The project also included signing secret contracts for $241,000 with right-wing columnist Armstrong Williams to peddle No Child Left Behind and a $21,500 contract with Maggie Gallagher to promote Bush’s “Marriage Initiative.” Then there’s “Jeff Gannon,” the fake reporter who had White House press credentials to throw softball questions to the president.

Surely, the Iraq war required an even more strenuous effort to fabricate reality. Weapons of mass destruction were conjured out of Bush’s fevered imagination along with Saddam’s ties to Al Qaeda and Iraq’s “imminent threat.”

Journalists assigned to cover the war were told that if they were not “embedded” they could end up dead. CNN’s news chief, Eason Jordan, suggested at a recent workshop that journalists may have been targeted by the Pentagon.
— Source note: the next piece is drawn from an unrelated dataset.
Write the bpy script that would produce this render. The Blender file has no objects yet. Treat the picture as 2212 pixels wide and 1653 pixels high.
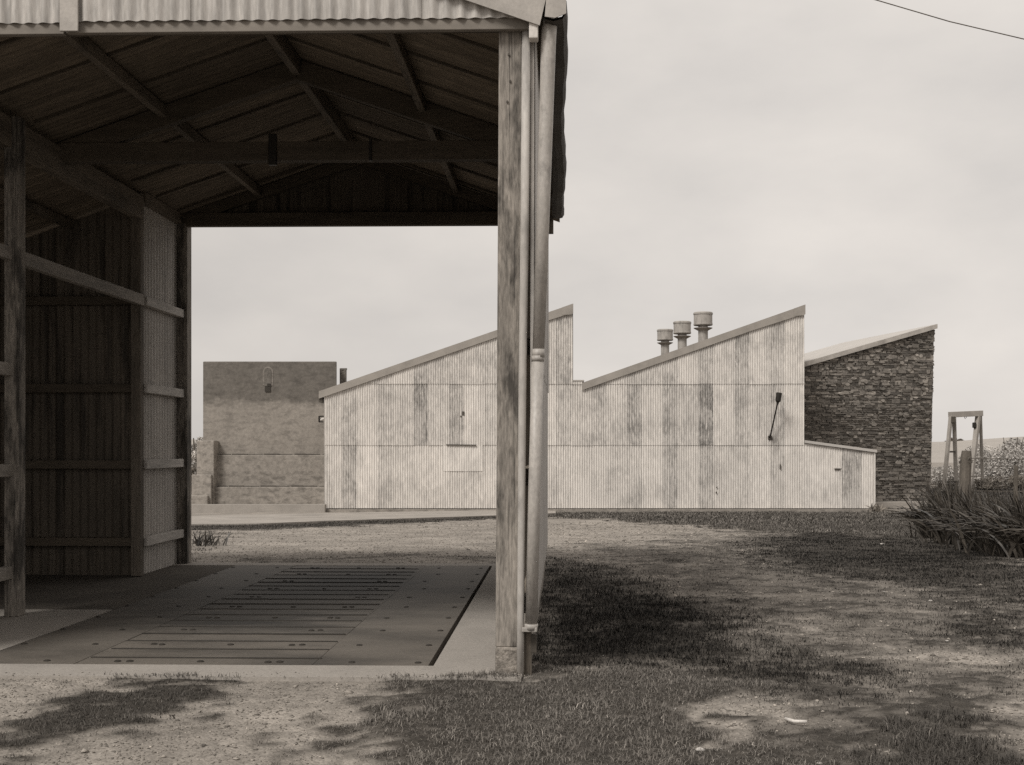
import bpy, math, random
import numpy as np
from mathutils import Vector, Matrix
R = math.radians
random.seed(7)
rng = np.random.default_rng(11)
scene = bpy.context.scene
col = scene.collection

# ------------------------------------------------------------------ camera
FV, CX, HY, EYE = 2450.0, 1156.0, 965.0, 1.196      # focal length, principal column and horizon in a 2211 x 1653 view; eye height
TH = math.atan(59.0 / FV)                            # the weighbridge shed stands turned by this much
cam_d = bpy.data.cameras.new("camera")
cam = bpy.data.objects.new("camera", cam_d)
col.objects.link(cam)
cam.location = (0, 0, EYE)
cam.rotation_euler = (R(90), 0, 0)
cam_d.sensor_width = 36.0
cam_d.lens = 36.0 * FV / 2211.0
cam_d.shift_x = -(CX - 1105.5) / 2211.0
cam_d.shift_y = (HY - 826.5) / 2211.0
cam_d.clip_start = 0.05
cam_d.clip_end = 5000
scene.camera = cam

# ------------------------------------------------------------------ light
SUN_TO = Vector((-0.40, -0.52, 0.74)).normalized()   # towards the hazy sun: left, a little behind the camera
SUN_EL = math.asin(SUN_TO.z)
SUN_AZ = math.atan2(SUN_TO.x, SUN_TO.y)
SKY_LEVEL = 7.5
sun_d = bpy.data.lights.new("sun", 'SUN')
sun_d.energy = 2.9
sun_d.angle = R(18)
sun_d.color = (1.0, 0.965, 0.91)
sun = bpy.data.objects.new("sun", sun_d)
col.objects.link(sun)
sun.rotation_euler = SUN_TO.to_track_quat('Z', 'Y').to_euler()
sun.location = (-20, -15, 25)

world = bpy.data.worlds.new("World")
scene.world = world
world.use_nodes = True
wn, wl = world.node_tree.nodes, world.node_tree.links
wn.clear()
w_out = wn.new('ShaderNodeOutputWorld')
w_bg = wn.new('ShaderNodeBackground')
w_bg.inputs['Strength'].default_value = 0.1
sky = wn.new('ShaderNodeTexSky')
sky.sky_type = 'NISHITA'
sky.sun_disc = False
sky.sun_elevation = SUN_EL
sky.sun_rotation = SUN_AZ
sky.dust_density = 4.0
bw = wn.new('ShaderNodeRGBToBW')
wl.new(sky.outputs[0], bw.inputs[0])
skyc = wn.new('ShaderNodeMixRGB'); skyc.blend_type = 'MULTIPLY'; skyc.inputs[0].default_value = 1.0
wl.new(bw.outputs[0], skyc.inputs[1]); skyc.inputs[2].default_value = (1.05, 1.0, 0.93, 1)
geo = wn.new('ShaderNodeTexCoord')
mp = wn.new('ShaderNodeMapping'); mp.inputs['Scale'].default_value = (1.2, 1.2, 2.6)
mp.inputs['Location'].default_value = (0.35, 0.0, 0.2)
wl.new(geo.outputs['Generated'], mp.inputs[0])
n1 = wn.new('ShaderNodeTexNoise'); n1.inputs['Scale'].default_value = 3.4; n1.inputs['Detail'].default_value = 7; n1.inputs['Roughness'].default_value = 0.52
wl.new(mp.outputs[0], n1.inputs['Vector'])
ramp = wn.new('ShaderNodeValToRGB')
ramp.color_ramp.elements[0].position = 0.28; ramp.color_ramp.elements[0].color = (0.87, 0.828, 0.79, 1)
ramp.color_ramp.elements[1].position = 0.66; ramp.color_ramp.elements[1].color = (1.08, 1.015, 0.95, 1)
wl.new(n1.outputs['Fac'], ramp.inputs[0])
lv = wn.new('ShaderNodeMixRGB'); lv.blend_type = 'MULTIPLY'; lv.inputs[0].default_value = 1.0
wl.new(ramp.outputs[0], lv.inputs[1]); lv.inputs[2].default_value = (SKY_LEVEL,) * 3 + (1,)
mx = wn.new('ShaderNodeMixRGB'); mx.inputs[0].default_value = 0.88     # nearly closed high cloud over the sky
wl.new(skyc.outputs[0], mx.inputs[1]); wl.new(lv.outputs[0], mx.inputs[2])
dotn = wn.new('ShaderNodeVectorMath'); dotn.operation = 'DOT_PRODUCT'; dotn.inputs[1].default_value = (1.0, 0.0, 0.25)   # the cloud is thinner to the right
wl.new(geo.outputs['Generated'], dotn.inputs[0])
thin = wn.new('ShaderNodeMapRange'); wl.new(dotn.outputs['Value'], thin.inputs['Value'])
for k_, v_ in zip(('From Min', 'From Max', 'To Min', 'To Max'), (-0.40, 0.25, 0.86, 1.07)): thin.inputs[k_].default_value = v_
thm = wn.new('ShaderNodeMixRGB'); thm.blend_type = 'MULTIPLY'; thm.inputs[0].default_value = 1.0
wl.new(mx.outputs[0], thm.inputs[1]); wl.new(thin.outputs[0], thm.inputs[2])
wl.new(thm.outputs[0], w_bg.inputs['Color'])
wl.new(w_bg.outputs[0], w_out.inputs[0])

scene.view_settings.view_transform = 'Standard'
scene.view_settings.look = 'None'
scene.view_settings.exposure = 0.0
scene.view_settings.gamma = 1.0
scene.render.engine = 'CYCLES'
scene.cycles.max_bounces = 8
scene.cycles.diffuse_bounces = 4
scene.cycles.use_denoising = False

# ------------------------------------------------------------------ helpers
def sep(v, k=1.0):
    """A grey of brightness v in the print's warm tone."""
    w = max(0.5, min(1.6, 1.35 - 2.2 * v)) * k
    return (v * (1 + 0.13 * w), v, v * (1 - 0.14 * w), 1)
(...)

Of the 70 journalists who have died in Iraq, 12 were killed by U.S. fire. The ultra-right whipped up such a furor that Jordan was forced to resign.

Where is the outrage among the major media? Instead we get pap. There is no aggressive questioning in corporate-owned TV-land to challenge the lies, war and torture that underpin the Bush doctrine.

U.S. corporate media may be content at being Bush’s lapdog, but the wide range of independent journalists and outlets, including many Internet bloggers, are becoming the real democratic watchdog. Corporate media, beware: you may find yourselves replaced by those that value the truth and independent reporting.